A user’s mother faced her only bank account being frozen after attempting to transfer funds to a Bitcoin exchange. Despite lengthy verification and compliance with the same bank for years, the account remained locked due to a “fraud” claim.

Bank account freeze - Real story

2. Frozen accounts due to crypto investments

A lawyer shared their experience of having $84,000 frozen by Commonwealth Bank because of crypto investments. They expressed frustration with not being able to use even a portion of their funds for basic needs like groceries, highlighting a perceived overreach by the bank.

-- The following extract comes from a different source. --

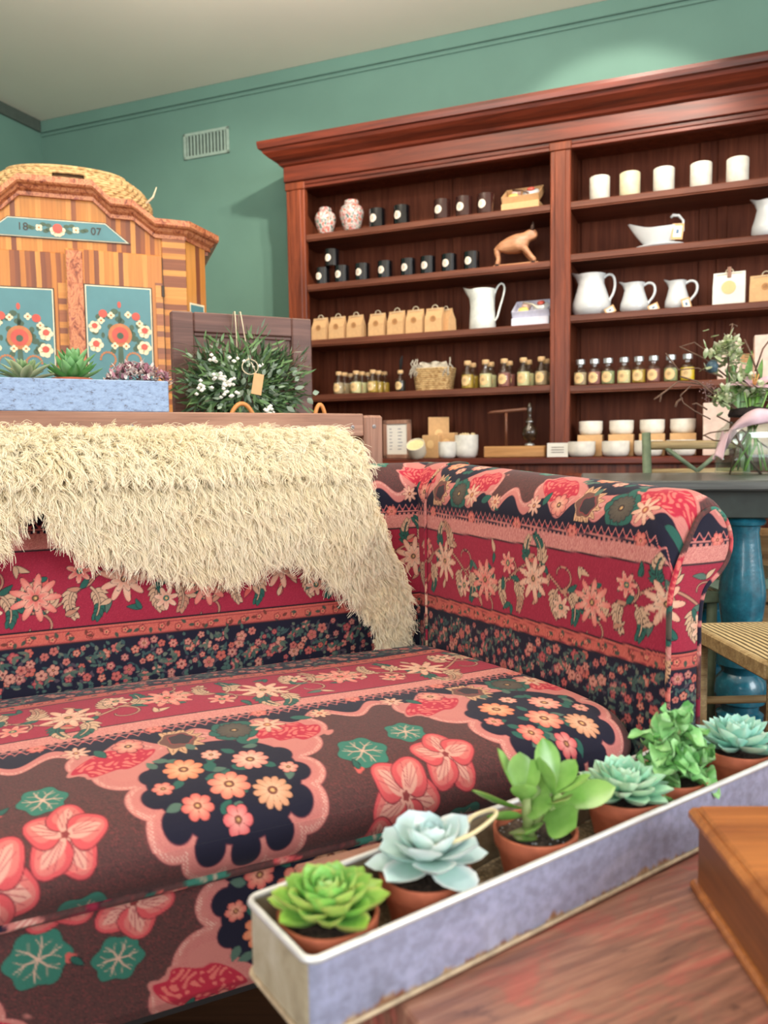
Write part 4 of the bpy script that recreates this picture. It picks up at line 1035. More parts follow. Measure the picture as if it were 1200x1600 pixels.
# stiles, doors
for sg in (-1, 1):
    b = MB(); x0, x1 = sorted((sg*.362, sg*.45)); b.bbox(x0, x1, -.010, .01, .12, 1.735, .002); b.build('stile', M['strip_z'], am)
def bouquet(parent, cx, cz, y, s=1):
    r1, c1, l1, o1 = MB(), MB(), MB(), MB()
    for k in range(26):
        a = random.Random(k*3+1).uniform(0, 6.28); q = .03+.075*((k*.37) % 1); disc(l1, cx+math.cos(a)*q*s, cz+math.sin(a)*q*.95*s, .011*s, y, 8, .6+.8*((k*.7) % 1))
    l1.add([(cx-.012*s, y, cz-.15*s), (cx+.012*s, y, cz-.15*s), (cx+.004*s, y, cz+.09*s), (cx-.004*s, y, cz+.09*s)], [(0, 1, 2, 3)])
    disc(o1, cx, cz+.005*s, .042*s, y-.0006, 20); disc(r1, cx, cz+.005*s, .030*s, y-.0012, 16); disc(l1, cx, cz+.002*s, .012*s, y-.0018, 12)
    fl_ = [(0, .115, .012, 1.8), (-.058, .080, .015, 1), (.058, .075, .015, 1), (-.088, .035, .016, 1), (.088, .025, .018, 1), (-.085, -.03, .019, 1), (.085, -.035, .019, 1)]
    for (x, z, rr, st) in fl_:
        if rr > .0155:
            for k in range(6): disc(c1, cx+(x+math.cos(k)*rr*.8)*s, cz+(z+math.sin(k)*rr*.8-.004)*s, rr*.6*s, y-.0006, 8)
            disc(r1, cx+x*s, cz+z*s, rr*.62*s, y-.0014, 12)
        else: disc(r1, cx+x*s, cz+z*s, rr*s, y-.0008, 12, 1/st)
    for (x, z) in ((-.03, .075), (.03, .08), (-.065, .055), (.07, .05), (-.02, -.035), (.02, -.035)):
        for k in range(4): disc(c1, cx+(x+.007*math.cos(k*1.57))*s, cz+(z+.007*math.sin(k*1.57))*s, .006*s, y-.0008, 8)
        disc(o1, cx+x*s, cz+z*s, .004*s, y-.0016, 8)
    for sg in (-1, 1):                    # urn handles below
        for k in range(14): a = k/13*4.4; disc(o1, cx+sg*(.045+.026*math.cos(a))*s, cz-.085*s+.026*math.sin(a)*s, .0045*s, y-.0007, 6)
    build_multi('floral_print', [(l1, M['p_leaf']), (c1, M['p_cream']), (r1, M['p_red']), (o1, M['p_och'])], parent)
def armoire_door(x0, x1, zt_, px0, px1, pzt, hinge, ang, name='door'):
    b = MB(); d = None
    ox = hinge; g = lambda x: x-ox
    b.bbox(g(x0), g(x1), -.022, .0, .14, zt_, .003); d = b.build('door', M['strip_x'], am); d.location = (ox, -.003, 0); d.rotation_euler = (0, 0, ang)
    b = MB(); w_ = .05
    for (a, c) in ((x0, px0-.012), (px1+.012, x1)):
        b.bbox(g(a)+.001, g(c), -.0245, -.02, .15, pzt+.02, .001)
    b.build('door_stile', M['strip_z'], d)
    for (o, yy, mt, nm) in ((0, -.0255, M['dark_line'], 'panel_edge'), (.004, -.027, M['cream_line'], 'panel_line'), (.008, -.0285, M['teal_panel'], 'flower_panel')):
        b = MB(); b.bbox(g(px0)+o, g(px1)-o, yy, -.02, .75+o, pzt-o, .0005); q = b.build(nm, mt, d)
    bouquet(q, g((px0+px1)/2), pzt-.185, -.0292, min(1.0, (px1-px0)/.24))
    return d
armoire_door(-.33, .028, 1.650, -.262, -.020, 1.522, -.33, 0)
d = armoire_door(.020, .358, 1.662, .078, .318, 1.540, .358, math.radians(4.5))
b = MB(); b.bbox(-.336, -.280, -.026, -.019, .145, 1.655, .002); b.build('burl_edge', M['burl'], d)
for z in (1.53, .9): b = MB(); b.tube([(.0, -.026, z-.02), (.0, -.026, z+.02)], .006, 8); b.build('hinge', M['dark_line'], d)
b = MB(); b.box(.359, .363, -.012, 0, .14, 1.66); b.build('door_gap', M['dark_line'], am)
b = MB(); b.bbox(-.50, .50, -.02, AD, 0, .12, .01); b.build('plinth', M['burl'], am)

# ------------------------------------------------------------------ wicker basket on top of the armoire
bx_, by_, bz_ = ARM.fy(100, 300, .25)
m_, N_, L_, b_ = newmat('woven_rush')
t_ = N_.new('ShaderNodeTexCoord'); mp = N_.new('ShaderNodeMapping'); mp.inputs['Scale'].default_value = (1, 1, 1); L_.new(t_.outputs['Object'], mp.inputs[0])
n1 = noise(N_, L_, mp.outputs[0], 60, 4); c = ramp(N_, L_, n1, [(.3, srgb(160, 122, 74)), (.7, srgb(214, 184, 132))]); L_.new(c, b_.inputs['Base Color']); b_.inputs['Roughness'].default_value = .8; M['rush'] = m_
def woven(prof_fn, nz, a_fn, mb, strands=64, r=.004):
    """coils with a woven wobble"""
    for j in range(nz):
        R_, z = prof_fn(j/(nz-1)); pts = []
        for i in range(strands*4+1):
            a = 2*math.pi*i/(strands*4)
            if a_fn and not a_fn(a, j/(nz-1)): 
                if len(pts) > 2: mb.tube(pts, r, 5)
                pts = []; continue
            q = R_+.0050*math.sin(a*strands+math.pi*(j % 2)); pts.append((q*math.cos(a), q*.55*math.sin(a), z))
        if len(pts) > 2: mb.tube(pts, r, 5)
bas = thing('wicker_basket', 'large oval woven basket with hand holes lying on top of the armoire', 'basket', ARM.w(.06, .27, 1.853), ARM.a)
bas.location = ARM.w(.03, .265, 1.853)
def bp(t): return (.30+.012*math.sin(min(1, t/.5)*math.pi)-.085*max(0, (t-.35)/.65)**2.2, .010+.140*t)
b = MB()
gap = lambda a, t: not ((.66 < t < .84) and (4.55 < a < 4.95 or 1.4 < a < 1.7))
woven(bp, 15, gap, b, 44, .0058)
b.build('weave', M['rush'], bas, True)
b = MB(); b.lathe([(.29, .002), (.29, .06), (.24, .12), (.20, .135)], 40, sy=.55, cap=False); b.lathe([(.0, .003), (.29, .003)], 40, sy=.55, cap=False); b.build('shade_liner', plain('wicker_shadow', srgb(84, 58, 34), .9), bas, True)  # inner shell coloured dark as the shade between the strands
b = MB(); b.tube([(.215*math.cos(a), .215*.55*math.sin(a), .155) for a in np.linspace(0, 2*math.pi, 90)], .008, 7); b.build('rim', M['rush'], bas, True)
b = MB(); b.tube([(.29, -.06, .06), (.32, -.06, .09), (.335, -.06, .13)], [.005, .004, .002], 6); b.build('loose_end', M['twine'], bas, True)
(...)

Bank account freeze because of buying crypto

3. Coinbase freeze frustration

Marina, a Coinbase user, shared her experience of being unable to send funds until Feb. 17, 2025. Coinbase cited compliance and security checks as the reason but refused to offer additional details, leaving her feeling powerless.

Coinbase freeze frustration

These social media posts capture the growing tension between users and institutions.

The need for balance

So, where does this leave crypto users? 

Striking a balance between financial security and user rights is tricky but necessary. Banks and exchanges should inform users why their funds are frozen and how to resolve the issue. Reducing false positives requires more accurate transaction monitoring systems. Instead of locking an entire account, freezing just the suspicious amount could mitigate user inconvenience.

Independent bodies could oversee freezing decisions to prevent abuse or overreach. But most of all, it is critical that banks and exchanges keep their minds and communication channels open. Tagging all things crypto as money laundering can’t be the answer as we enter a new age of innovation.

Fiat freezing and crypto blacklisting are controversial but often necessary tools in the fight against financial crime. However, for legitimate users caught in the crossfire, the experience can feel more like punishment than protection.